Il libro di cui vi parliamo è un manifesto anti-rottamazione. Non solo perché uno degli autori è un “professorone”, ma perché l’altro è un suo allievo. E dunque questo lavoro testimonia che c’è un modo diverso – la staffetta, la trasmissione dei saperi – per attuare il ricambio. Loro diranno, noi diciamo è un vademecum sulle “riforme” istituzionali che Gustavo Zagrebelsky ha scritto con Francesco Pallante, professore associato di Diritto costituzionale a Torino. Il risultato è appunto un “noi”, pronome che non solo indica un augurabile plurale contrapposto alle smanie egocentriche del premier, ma è anche il senso di un punto di vista condiviso, che va oltre la differenza generazionale.
Perché? Perché le idee sono più importanti, così come lo è quel patto che unisce il nostro popolo, ovvero la Costituzione. Non la più bella del mondo, ma semplicemente migliore di quella che diventerà se una riforma confusa dovesse superare il referendum d’autunno. I lettori del Fatto conoscono bene le ragioni, ma è interessante leggere le risposte, punto per punto, agli slogan che il governo ci ha propinato nei mesi scorsi (e appena si riprenderà dal sonoro ceffone elettorale, ricomincerà a propinarci).
Slogan come “Ce lo chiede l’Europa”, il cui valore è solo un po’ indebolito dal recente esito del referendum inglese. “Diteci che cosa rappresenta l’Europa di oggi”, scrivono i due giuristi, “se non principalmente il tentativo di garantire gli equilibri economico-finanziari del continente per venire incontro alla ‘fiducia degli investitori’ e proteggerli dalle scosse provenienti dal mercato mondiale.
A questo fine, l’Europa ha bisogno di istituzioni statali che eseguano con disciplina i diktat ch’essa emana, come quello indirizzato il 5 agosto 2011 al ‘caro primo ministro’, contenente un vero e proprio programma di governo ultra-liberista in materia economico-sociale, associato all’invito di darsi istituzioni decidenti per eseguirlo in conformità. “Dite: ‘Ce lo chiede l’Europa’ e tacete della famosa lettera Draghi-Trichet, parallela ad analoghi documenti provenienti da ‘analisti’ di banche d’affari internazionali, che chiede riforme istituzionali limitative degli spazi di partecipazione democratica, esecutivi forti e Parlamenti deboli, in perfetta consonanza con ciò che significano le ‘riforme’ in corso nel nostro Paese”.

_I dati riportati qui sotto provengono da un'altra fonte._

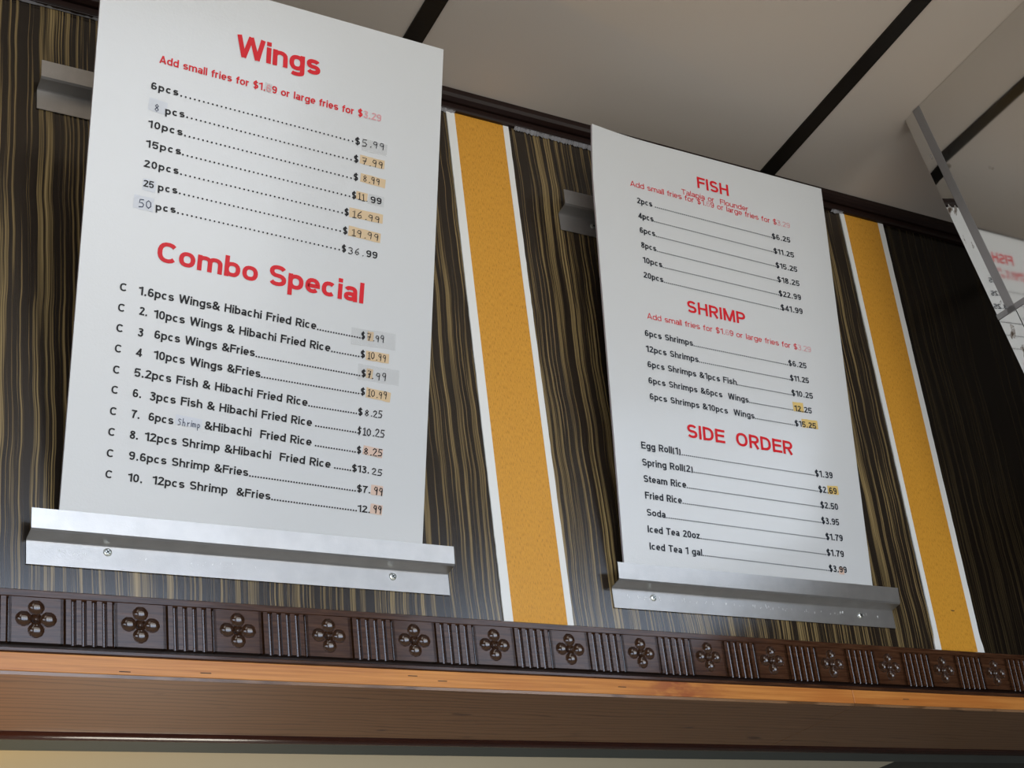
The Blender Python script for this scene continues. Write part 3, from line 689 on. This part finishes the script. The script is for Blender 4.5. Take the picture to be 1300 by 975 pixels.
A_TEXT= [('Wings', 0.2281, 0.7994, 0.3814, 0.8009, 0.0387, 'RB'),
('Add small fries for $1.69 or large fries for $3.29', 0.101, 0.7526, 0.499, 0.7457, 0.0134, 'Rf'),
('Combo', 0.1186, 0.4177, 0.2915, 0.4126, 0.0355, 'RB'),
('Special', 0.308, 0.4128, 0.4834, 0.4088, 0.0369, 'RB'),
('6pcs', 0.0904, 0.7046, 0.1368, 0.7034, 0.0127, 'Ks'),
('8', 0.0989, 0.6685, 0.1065, 0.6685, 0.0115, 'h'),
('pcs', 0.1164, 0.6671, 0.1498, 0.6689, 0.0127, 'Ks'),
('10pcs', 0.0905, 0.6388, 0.1484, 0.637, 0.0126, 'Ks'),
('15pcs', 0.0897, 0.6046, 0.1481, 0.6041, 0.0125, 'Ks'),
('20pcs', 0.0883, 0.5707, 0.1463, 0.5701, 0.0125, 'Ks'),
('25', 0.09, 0.5376, 0.1073, 0.5377, 0.0117, 'K'),
('pcs', 0.1136, 0.5354, 0.1467, 0.5367, 0.0125, 'Ks'),
('50', 0.085, 0.5018, 0.1059, 0.5027, 0.0119, 'h'),
('pcs', 0.1122, 0.5021, 0.1462, 0.5037, 0.0124, 'Ks'),
('$', 0.4508, 0.6937, 0.461, 0.6935, 0.0128, 'K'),
('5.99', 0.4643, 0.694, 0.5077, 0.695, 0.0124, 'h'),
('$', 0.4505, 0.6608, 0.4597, 0.6607, 0.0128, 'K'),
('7.99', 0.466, 0.6606, 0.5065, 0.6604, 0.0117, 'h'),
('$', 0.4515, 0.6279, 0.461, 0.6276, 0.0127, 'K'),
('8.99', 0.4695, 0.629, 0.502, 0.6293, 0.0116, 'h'),
('$', 0.4502, 0.5941, 0.4591, 0.594, 0.0127, 'K'),
('11.', 0.4613, 0.5939, 0.48, 0.5941, 0.0115, 'h'),
('99', 0.4855, 0.5931, 0.5078, 0.5936, 0.0123, 'K'),
('$', 0.4379, 0.5608, 0.4468, 0.5606, 0.0126, 'K'),
('16.99', 0.452, 0.5602, 0.5055, 0.5603, 0.0118, 'h'),
('$', 0.4369, 0.5272, 0.4461, 0.5269, 0.0125, 'K'),
('19.99', 0.4528, 0.5275, 0.5051, 0.527, 0.0118, 'h'),
('$', 0.4368, 0.4946, 0.4452, 0.4945, 0.0125, 'K'),
('36.', 0.4488, 0.4931, 0.4778, 0.4938, 0.0125, 'h'),
('99', 0.4822, 0.4939, 0.5047, 0.4936, 0.0126, 'K'),
('1.6pcs Wings& Hibachi Fried Rice', 0.0952, 0.3575, 0.3986, 0.3487, 0.0142, 'K'),
('$', 0.4812, 0.3462, 0.4884, 0.3461, 0.0126, 'K'),
('7.99', 0.4922, 0.346, 0.5248, 0.3462, 0.012, 'h'),
('2.', 0.0984, 0.3248, 0.1121, 0.3243, 0.0138, 'K'),
('10pcs Wings & Hibachi Fried Rice', 0.1218, 0.3233, 0.4261, 0.3142, 0.0142, 'K'),
('$', 0.4813, 0.3134, 0.4902, 0.3131, 0.0126, 'K'),
('10.99', 0.4944, 0.3133, 0.5297, 0.3125, 0.0113, 'h'),
('3', 0.0983, 0.2901, 0.1073, 0.2897, 0.0137, 'K'),
('6pcs Wings &Fries', 0.1249, 0.2903, 0.2936, 0.2855, 0.014, 'K'),
('$', 0.4846, 0.2797, 0.4934, 0.2793, 0.0126, 'K'),
('7.', 0.4971, 0.2794, 0.5067, 0.2794, 0.0112, 'H'),
('99', 0.5112, 0.2787, 0.5321, 0.2781, 0.0126, 'h'),
('4', 0.098, 0.257, 0.1078, 0.2566, 0.0136, 'K'),
('10pcs Wings &Fries', 0.1265, 0.2568, 0.3055, 0.2514, 0.014, 'K'),
('$', 0.4845, 0.2477, 0.4936, 0.2471, 0.0125, 'K'),
('10.99', 0.4977, 0.2474, 0.5346, 0.2462, 0.012, 'h'),
('5.2pcs Fish & Hibachi Fried Rice', 0.0976, 0.2239, 0.3904, 0.2142, 0.014, 'K'),
('$', 0.482, 0.2117, 0.4911, 0.2114, 0.0124, 'K'),
('8.25', 0.4947, 0.2123, 0.5279, 0.2117, 0.0115, 'H'),
('6.', 0.0975, 0.1906, 0.1122, 0.19, 0.0135, 'K'),
('3pcs Fish & Hibachi Fried Rice', 0.1243, 0.1891, 0.4003, 0.1809, 0.014, 'K'),
('$10.25', 0.4824, 0.1789, 0.5338, 0.1777, 0.0122, 'H'),
('7.', 0.098, 0.1567, 0.112, 0.1561, 0.0135, 'K'),
('6pcs', 0.1249, 0.1559, 0.1658, 0.154, 0.0136, 'K'),
('Shrimp', 0.1722, 0.1552, 0.2103, 0.1538, 0.0104, 'hs'),
('&Hibachi  Fried Rice', 0.2163, 0.153, 0.4015, 0.1475, 0.014, 'K'),
('$', 0.4832, 0.1449, 0.4919, 0.1446, 0.0123, 'K'),
('8.25', 0.4963, 0.1448, 0.5313, 0.1441, 0.0114, 'H'),
('8.', 0.0978, 0.1233, 0.1118, 0.1227, 0.0134, 'K'),
('12pcs Shrimp &Hibachi  Fried Rice', 0.1213, 0.1228, 0.4377, 0.1136, 0.0139, 'K'),
('$13.', 0.476, 0.1124, 0.5095, 0.112, 0.0123, 'K'),
('25', 0.5124, 0.1116, 0.533, 0.1111, 0.011, 'H'),
('9.6pcs Shrimp &Fries', 0.0985, 0.0897, 0.2949, 0.0838, 0.0136, 'K'),
('$7.', 0.4867, 0.0783, 0.5134, 0.0777, 0.0123, 'K'),
('99', 0.5182, 0.0769, 0.5354, 0.0765, 0.0123, 'H'),
('10.', 0.0996, 0.055, 0.1238, 0.0542, 0.0133, 'K'),
('12pcs Shrimp  &Fries', 0.1384, 0.0545, 0.3352, 0.0486, 0.0137, 'K'),
('12.', 0.4901, 0.044, 0.5149, 0.0438, 0.0122, 'K'),
('99', 0.5188, 0.0451, 0.5347, 0.0449, 0.0123, 'H'),
('C', 0.0651, 0.3589, 0.0769, 0.3589, 0.0133, 'K'),
('C', 0.0644, 0.3251, 0.0763, 0.325, 0.0133, 'K'),
('C', 0.0642, 0.2917, 0.0759, 0.2916, 0.0132, 'K'),
('C', 0.0641, 0.2584, 0.0759, 0.2581, 0.0132, 'K'),
('C', 0.0639, 0.2242, 0.0756, 0.2239, 0.0131, 'K'),
('C', 0.0637, 0.1917, 0.0754, 0.1913, 0.013, 'K'),
('C', 0.0638, 0.1574, 0.0755, 0.1569, 0.013, 'K'),
('C', 0.0637, 0.1242, 0.0753, 0.1237, 0.0129, 'K'),
('C', 0.0637, 0.0904, 0.0754, 0.0897, 0.0129, 'K'),
('C', 0.0641, 0.0571, 0.0757, 0.0563, 0.0128, 'K')]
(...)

ll riferimento è anche a quel report di Jp Morgan (una delle banche d’affari responsabili, secondo il governo americano, della crisi dei mutui subprime che ha portato alla più grave recessione mondiale dai tempi della Grande depressione) dove si puntava il dito contro i sistemi politici del Sud Europa, con “Stati centrali deboli rispetto alle regioni, la tutela costituzionale dei lavoratori (…) il diritto di protestare se i cambiamenti sono sgraditi”.
Si tratta di capire chi sono i mandanti, e chi vuole davvero queste “riforme”. Non noi. Un sondaggio di Ipsos per DiMartedì del 3 maggio scorso calcola che solo il 6% per cento degli italiani ritiene una priorità riformare la Costituzione. Nello stesso sondaggio, riproposto tre settimane dopo, la percentuale scende al 4%: più si parla della riforma, più gli italiani la giudicano inutile.
Inutile ma potenzialmente dannosa, come i due professori ben spiegano in queste pagine, rivolte a tutti e che analizzano guai, pericoli e insidie nascoste nelle “riforme” (revisione costituzione, la modifica del Senato, più nuova legge elettorale). Dalla confusione inimmaginabile (ci voleva fantasia per partorire un meccanismo così complicato) nell’iter di formazione delle leggi, all’incomprensibile natura del Senato delle Regioni che assai poco si occupa di enti locali.
Per non dire delle storture con le quali si è svolto il processo di approvazione della legge di revisione, tra scorciatoie parlamentari di ogni tipo. In televisione si parla poco delle “tecnicalità” (che qui sono spiegate bene e in modo comprensibile), pensando che gli spettatori si annoino. Ma se non stiamo attenti le “tecnicalità” a breve ci toglieranno il diritto di votare i nostri rappresentanti (in Senato e alla Camera grazie alla legge elettorale, simil Porcellum).